Apetece-me gritar, exaltar-me, rebentar de tranquila idade. A política, disse ele. A política, repeti. Como sempre. Era já um reflexo condicionado. Um instinto meu de discípulo. Ele era o mestre. Eu tinha sido trazido à cidade pela mão do meu pai, a minha mãe ficara no carro, para me deixarem ficar naquele colégio interno onde aprendi a ler e a escrever, a recitar de cor o nome dos rios africanos, dos caminhos de ferro, das capitais. Ele largou-me a mão e disse para absorver tudo o que pudesse que ele tinha algo para me mostrar depois. Eu absorvi como se fosse uma esponja. Tudo o que via, ouvia. Depois ía ter com ele ao restaurante Roma, na avenida principal de Mafra. Ele colocava-me um chocolate por baixo da toalha, eu não o via, cheirava-o e fazia-me perguntas. Perguntava-me sobre tudo o que tinha aprendido. Antes de levantar a toalha da mesa dizia,
muito bem, agora só falta uma coisa,
o quê?, perguntei, tinha o recitativo na ponta da línguia, não podia ter-me enganado,
não não te enganaste, esclareceu,
mas há ainda uma coisa urgente,
agora tens de esquecer tudo o que aprendeste
. Eu não percebia nada de nada. Esquecer tudo o que aprendi. Todos os dias, disse ele. Todos os dias tens de esquecer tudo o que puderes. Tens de ter a cabeça vazia.

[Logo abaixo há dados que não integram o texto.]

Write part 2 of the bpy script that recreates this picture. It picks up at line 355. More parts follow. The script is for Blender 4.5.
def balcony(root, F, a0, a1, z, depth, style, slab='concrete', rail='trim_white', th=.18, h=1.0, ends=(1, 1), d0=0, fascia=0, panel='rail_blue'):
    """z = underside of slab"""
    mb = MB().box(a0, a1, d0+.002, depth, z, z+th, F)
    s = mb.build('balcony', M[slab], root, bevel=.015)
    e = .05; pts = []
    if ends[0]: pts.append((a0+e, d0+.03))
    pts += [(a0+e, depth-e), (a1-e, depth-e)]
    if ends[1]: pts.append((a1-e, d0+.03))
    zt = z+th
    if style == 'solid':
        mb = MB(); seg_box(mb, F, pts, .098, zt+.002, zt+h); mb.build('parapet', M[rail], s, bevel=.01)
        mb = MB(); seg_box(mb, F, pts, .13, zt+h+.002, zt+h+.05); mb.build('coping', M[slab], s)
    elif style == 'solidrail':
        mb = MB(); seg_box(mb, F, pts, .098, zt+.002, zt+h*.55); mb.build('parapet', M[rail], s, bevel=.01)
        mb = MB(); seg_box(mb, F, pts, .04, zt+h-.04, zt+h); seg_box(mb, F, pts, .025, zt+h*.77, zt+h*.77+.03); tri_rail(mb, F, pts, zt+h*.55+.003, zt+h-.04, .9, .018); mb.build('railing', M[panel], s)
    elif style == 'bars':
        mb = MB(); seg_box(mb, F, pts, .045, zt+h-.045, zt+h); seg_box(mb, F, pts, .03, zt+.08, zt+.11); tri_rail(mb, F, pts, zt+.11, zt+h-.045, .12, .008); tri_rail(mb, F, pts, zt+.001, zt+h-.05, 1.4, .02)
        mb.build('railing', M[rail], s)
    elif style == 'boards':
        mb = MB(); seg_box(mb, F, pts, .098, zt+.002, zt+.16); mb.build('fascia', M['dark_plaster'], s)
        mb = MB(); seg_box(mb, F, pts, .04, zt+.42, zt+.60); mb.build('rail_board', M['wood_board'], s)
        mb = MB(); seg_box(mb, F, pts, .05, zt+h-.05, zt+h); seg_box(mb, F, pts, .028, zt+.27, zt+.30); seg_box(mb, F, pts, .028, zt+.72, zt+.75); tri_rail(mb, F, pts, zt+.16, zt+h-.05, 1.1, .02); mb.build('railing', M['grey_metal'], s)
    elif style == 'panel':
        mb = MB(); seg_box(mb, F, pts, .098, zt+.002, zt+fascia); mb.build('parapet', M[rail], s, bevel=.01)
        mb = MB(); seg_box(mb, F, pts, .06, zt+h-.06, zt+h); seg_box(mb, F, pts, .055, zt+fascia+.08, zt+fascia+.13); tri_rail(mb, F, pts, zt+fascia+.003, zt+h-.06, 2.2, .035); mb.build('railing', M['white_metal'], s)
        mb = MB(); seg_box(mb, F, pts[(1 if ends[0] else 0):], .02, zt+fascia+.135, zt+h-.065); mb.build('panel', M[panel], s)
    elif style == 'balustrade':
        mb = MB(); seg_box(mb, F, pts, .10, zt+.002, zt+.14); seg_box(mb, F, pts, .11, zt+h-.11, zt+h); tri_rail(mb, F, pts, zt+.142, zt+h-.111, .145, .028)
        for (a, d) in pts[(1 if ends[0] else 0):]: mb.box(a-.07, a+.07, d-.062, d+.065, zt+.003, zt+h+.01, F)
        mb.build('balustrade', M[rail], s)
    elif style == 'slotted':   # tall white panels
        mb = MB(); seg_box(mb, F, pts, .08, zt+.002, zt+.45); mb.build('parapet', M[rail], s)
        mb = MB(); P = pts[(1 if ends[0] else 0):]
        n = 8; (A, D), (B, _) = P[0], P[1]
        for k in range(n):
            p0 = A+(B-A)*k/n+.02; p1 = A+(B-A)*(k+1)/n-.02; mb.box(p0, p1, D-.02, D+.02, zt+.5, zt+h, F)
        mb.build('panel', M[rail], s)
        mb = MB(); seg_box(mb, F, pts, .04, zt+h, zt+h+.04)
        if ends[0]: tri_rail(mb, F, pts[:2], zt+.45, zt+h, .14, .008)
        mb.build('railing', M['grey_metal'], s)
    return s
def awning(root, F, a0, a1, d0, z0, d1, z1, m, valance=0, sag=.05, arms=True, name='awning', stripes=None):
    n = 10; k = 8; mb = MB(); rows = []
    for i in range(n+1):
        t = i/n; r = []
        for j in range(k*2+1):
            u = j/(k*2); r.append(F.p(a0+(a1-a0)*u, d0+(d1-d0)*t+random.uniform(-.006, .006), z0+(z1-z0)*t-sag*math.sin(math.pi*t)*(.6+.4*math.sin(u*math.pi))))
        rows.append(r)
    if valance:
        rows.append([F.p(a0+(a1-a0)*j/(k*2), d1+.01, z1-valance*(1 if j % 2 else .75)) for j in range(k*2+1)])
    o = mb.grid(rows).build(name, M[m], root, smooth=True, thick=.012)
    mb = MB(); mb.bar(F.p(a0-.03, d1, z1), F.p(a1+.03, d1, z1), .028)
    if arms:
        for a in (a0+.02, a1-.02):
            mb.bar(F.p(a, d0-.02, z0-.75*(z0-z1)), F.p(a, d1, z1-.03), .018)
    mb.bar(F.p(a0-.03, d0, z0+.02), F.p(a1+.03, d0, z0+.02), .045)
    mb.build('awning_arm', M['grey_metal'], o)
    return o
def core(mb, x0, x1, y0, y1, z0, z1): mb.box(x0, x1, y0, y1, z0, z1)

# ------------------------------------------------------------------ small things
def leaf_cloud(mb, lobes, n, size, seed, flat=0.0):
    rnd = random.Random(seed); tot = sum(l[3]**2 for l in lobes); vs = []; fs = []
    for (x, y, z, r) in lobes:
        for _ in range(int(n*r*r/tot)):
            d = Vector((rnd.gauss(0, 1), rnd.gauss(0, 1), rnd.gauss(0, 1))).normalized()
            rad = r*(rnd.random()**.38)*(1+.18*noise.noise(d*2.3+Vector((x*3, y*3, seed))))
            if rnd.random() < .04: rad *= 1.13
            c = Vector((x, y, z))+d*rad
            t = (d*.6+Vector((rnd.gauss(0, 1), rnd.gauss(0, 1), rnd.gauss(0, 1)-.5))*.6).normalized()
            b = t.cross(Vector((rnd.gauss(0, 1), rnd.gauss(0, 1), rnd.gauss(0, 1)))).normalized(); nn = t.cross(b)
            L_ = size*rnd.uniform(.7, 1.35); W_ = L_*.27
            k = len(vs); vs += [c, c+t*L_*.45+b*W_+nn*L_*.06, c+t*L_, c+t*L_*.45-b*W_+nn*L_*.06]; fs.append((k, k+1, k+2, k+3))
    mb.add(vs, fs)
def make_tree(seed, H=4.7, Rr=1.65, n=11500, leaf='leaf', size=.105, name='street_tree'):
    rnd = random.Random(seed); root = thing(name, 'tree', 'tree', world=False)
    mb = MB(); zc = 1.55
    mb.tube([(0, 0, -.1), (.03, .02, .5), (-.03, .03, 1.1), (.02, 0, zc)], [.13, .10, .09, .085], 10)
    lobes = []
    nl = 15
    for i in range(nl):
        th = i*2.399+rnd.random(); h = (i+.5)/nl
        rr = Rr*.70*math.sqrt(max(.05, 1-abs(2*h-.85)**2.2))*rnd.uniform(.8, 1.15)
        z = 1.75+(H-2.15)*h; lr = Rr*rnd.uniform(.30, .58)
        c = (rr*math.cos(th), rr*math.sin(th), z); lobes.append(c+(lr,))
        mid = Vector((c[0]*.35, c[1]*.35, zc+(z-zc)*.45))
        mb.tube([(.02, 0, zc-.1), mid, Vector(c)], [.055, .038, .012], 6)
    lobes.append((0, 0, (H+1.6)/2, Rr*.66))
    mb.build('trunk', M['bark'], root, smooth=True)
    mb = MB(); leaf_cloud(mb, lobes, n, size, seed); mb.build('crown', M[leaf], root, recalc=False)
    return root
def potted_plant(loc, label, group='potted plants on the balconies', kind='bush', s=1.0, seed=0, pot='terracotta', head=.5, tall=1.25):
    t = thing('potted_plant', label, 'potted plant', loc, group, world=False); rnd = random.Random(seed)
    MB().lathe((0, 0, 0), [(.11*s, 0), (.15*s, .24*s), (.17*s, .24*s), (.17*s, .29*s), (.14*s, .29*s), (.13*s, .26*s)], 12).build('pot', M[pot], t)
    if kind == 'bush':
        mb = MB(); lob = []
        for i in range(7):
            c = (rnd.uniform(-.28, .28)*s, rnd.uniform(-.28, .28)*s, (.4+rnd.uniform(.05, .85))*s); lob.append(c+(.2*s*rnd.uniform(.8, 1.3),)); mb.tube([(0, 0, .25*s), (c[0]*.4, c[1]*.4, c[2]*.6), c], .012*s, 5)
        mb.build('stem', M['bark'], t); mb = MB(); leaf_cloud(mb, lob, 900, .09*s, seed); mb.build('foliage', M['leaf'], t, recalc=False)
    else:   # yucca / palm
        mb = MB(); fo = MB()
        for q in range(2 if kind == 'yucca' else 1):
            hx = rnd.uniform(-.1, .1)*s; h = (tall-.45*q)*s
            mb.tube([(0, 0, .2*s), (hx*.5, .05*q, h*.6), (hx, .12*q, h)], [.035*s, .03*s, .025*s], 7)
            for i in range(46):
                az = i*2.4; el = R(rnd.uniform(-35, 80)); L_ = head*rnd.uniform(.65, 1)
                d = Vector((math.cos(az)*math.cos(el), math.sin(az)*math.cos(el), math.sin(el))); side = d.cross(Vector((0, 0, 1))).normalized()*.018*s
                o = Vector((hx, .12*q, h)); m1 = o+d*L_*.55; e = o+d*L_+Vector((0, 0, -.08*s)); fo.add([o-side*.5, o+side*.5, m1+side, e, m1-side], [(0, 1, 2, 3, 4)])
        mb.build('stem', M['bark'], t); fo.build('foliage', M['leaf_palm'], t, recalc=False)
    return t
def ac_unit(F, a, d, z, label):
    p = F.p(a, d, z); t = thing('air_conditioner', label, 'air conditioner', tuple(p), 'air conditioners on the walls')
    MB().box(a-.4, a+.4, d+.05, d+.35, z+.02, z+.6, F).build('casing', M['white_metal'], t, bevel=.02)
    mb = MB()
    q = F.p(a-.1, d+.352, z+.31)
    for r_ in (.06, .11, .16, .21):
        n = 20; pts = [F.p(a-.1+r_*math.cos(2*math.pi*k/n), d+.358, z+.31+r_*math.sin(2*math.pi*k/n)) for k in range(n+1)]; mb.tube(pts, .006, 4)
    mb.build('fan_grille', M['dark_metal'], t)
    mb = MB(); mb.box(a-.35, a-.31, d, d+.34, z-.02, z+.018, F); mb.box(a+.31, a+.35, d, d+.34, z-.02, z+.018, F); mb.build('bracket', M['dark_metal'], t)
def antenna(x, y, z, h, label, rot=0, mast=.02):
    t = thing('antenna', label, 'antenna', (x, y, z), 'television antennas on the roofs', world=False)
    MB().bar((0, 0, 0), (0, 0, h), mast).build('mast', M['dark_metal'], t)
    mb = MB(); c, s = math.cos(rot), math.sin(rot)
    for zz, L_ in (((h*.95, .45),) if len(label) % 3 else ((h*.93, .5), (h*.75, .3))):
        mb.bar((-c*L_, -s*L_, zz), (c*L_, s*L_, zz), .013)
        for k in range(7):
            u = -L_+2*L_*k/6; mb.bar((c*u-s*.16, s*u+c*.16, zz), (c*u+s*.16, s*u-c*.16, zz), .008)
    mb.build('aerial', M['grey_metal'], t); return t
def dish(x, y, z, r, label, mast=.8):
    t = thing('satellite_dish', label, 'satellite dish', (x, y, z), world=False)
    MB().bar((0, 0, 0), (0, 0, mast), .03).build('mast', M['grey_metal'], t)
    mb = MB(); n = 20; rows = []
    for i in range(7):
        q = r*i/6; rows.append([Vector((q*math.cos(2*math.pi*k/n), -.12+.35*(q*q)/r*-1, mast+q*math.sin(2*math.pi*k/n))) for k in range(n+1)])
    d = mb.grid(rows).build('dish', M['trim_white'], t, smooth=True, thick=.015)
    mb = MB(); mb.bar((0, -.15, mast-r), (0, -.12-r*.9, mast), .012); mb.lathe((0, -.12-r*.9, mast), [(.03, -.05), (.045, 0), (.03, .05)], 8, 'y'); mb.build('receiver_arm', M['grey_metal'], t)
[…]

Aprendi na escola pública, fui filho da escola pública, cresci a admirar a escola pública. Nada disso tem a ver com o sepulcro que, como cinzel esculpindo o peito, desenhou uma sombra sobrevoando a pedra em que nasci. A sombra é veloz e eu sou também rápido. Nem sempre nos apercebemos da velocidade com que elas se transportam. E é pena. Teremos tudo a aprender com as sombras, com a nossa convivência com elas. E apercebermo-nos da sua velocidade é um principio de entendimento, de conhecimento.